Starting Jan. 1, 2027, deployers of high-risk AI decision systems “shall use reasonable care to protect consumers from any known or reasonably foreseeable risks of algorithmic discrimination,” says the bill: In any complaint brought by the state attorney general, the deployer would have a rebuttable presumption if they complied with the bill’s risk management section and an independent third party completed bias and governance audits for the AI system.

Also, deployers would have to notify consumers before using a high-risk AI system to make a consequential decision and provide a statement disclosing the system's purpose and the nature of the decision. If the decision is adverse, the company would have to explain the reasons for it, how much the AI system contributed to the decision, and the type and source of data that the AI processed to make the decision. In that case, the consumer would be able to correct any incorrect data that was used and appeal the decision for human review.

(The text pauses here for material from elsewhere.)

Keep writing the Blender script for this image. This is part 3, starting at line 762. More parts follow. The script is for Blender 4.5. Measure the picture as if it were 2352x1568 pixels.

In addition, the Bores bill would require a deployer to put a clear statement on its website about what AI systems decision systems it uses, “how such deployer manages any known or reasonably foreseeable risks of algorithmic discrimination that may arise” from deploying each system and, “in detail, the nature, source and extent of the information collected and used by such deployer.”

Colorado passed the first comprehensive AI state bill last year and is expected to consider amendments this session. Connecticut Senate leaders said last month that they would try for a second year to pass a sweeping AI bill. Also, Texas Rep. Giovanni Capriglione (R) prefiled a broad AI bill (HB-1709) Dec. 23.